>As an economist, I figure this guy is a pretty good technical
>writer. Any comments on him as an economic thinker?
>http://news.com.com/2061-10786_3-5663927.html?part=rss&tag=5663927&subj=news
The critique of the CPI is a bit overheated. "Heavily manipulated" sounds sinister, but the BLS has a very hard job to do, assembling thousands of prices of constantly changing products into a single comprehensive index. They probably went too far in accommodating their critics, who said that they were overstating inflation by not taking sufficient account of product improvements. But they're neither liars nor hacks.

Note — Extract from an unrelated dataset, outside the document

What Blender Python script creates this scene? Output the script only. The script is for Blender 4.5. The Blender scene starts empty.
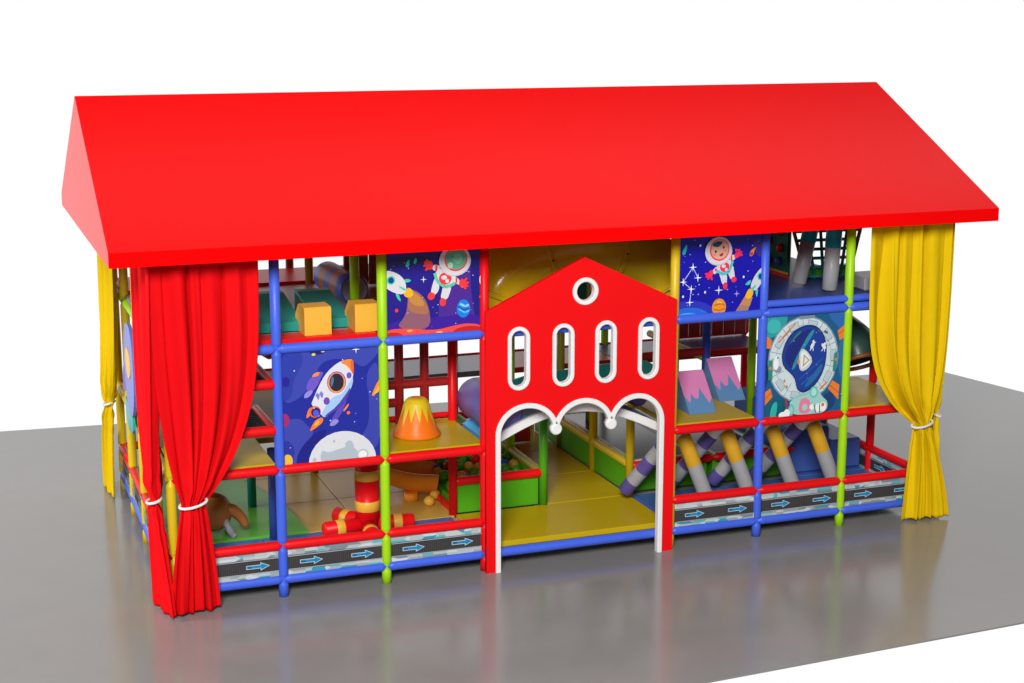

The examples he cites are pretty odd. Gas prices weren't up 47.5% from Nov '03 to Nov '04 - they were up 30.1%. And the CPI's gasoline subindex was up 31% over the same period. But it only has a 3% weight in the total index (because that's about the share of household budgets devoted to gasoline). Dunno where the 13% increase in housing costs comes from either; the National Association of Realtors price index was up 7.6% over the same period. But not everyone buys a new house every year, so the actual increase in housing costs would be much much lower. Etc.
McCullagh gives himself away at the end by quoting Ludwig von Mises, who was, among other things, a wacko gold bug who thought that the price level should generally be falling. What was the Fed supposed to do instead of lowering rates after the stock market fell apart in 2000? Let the economy fall into depression?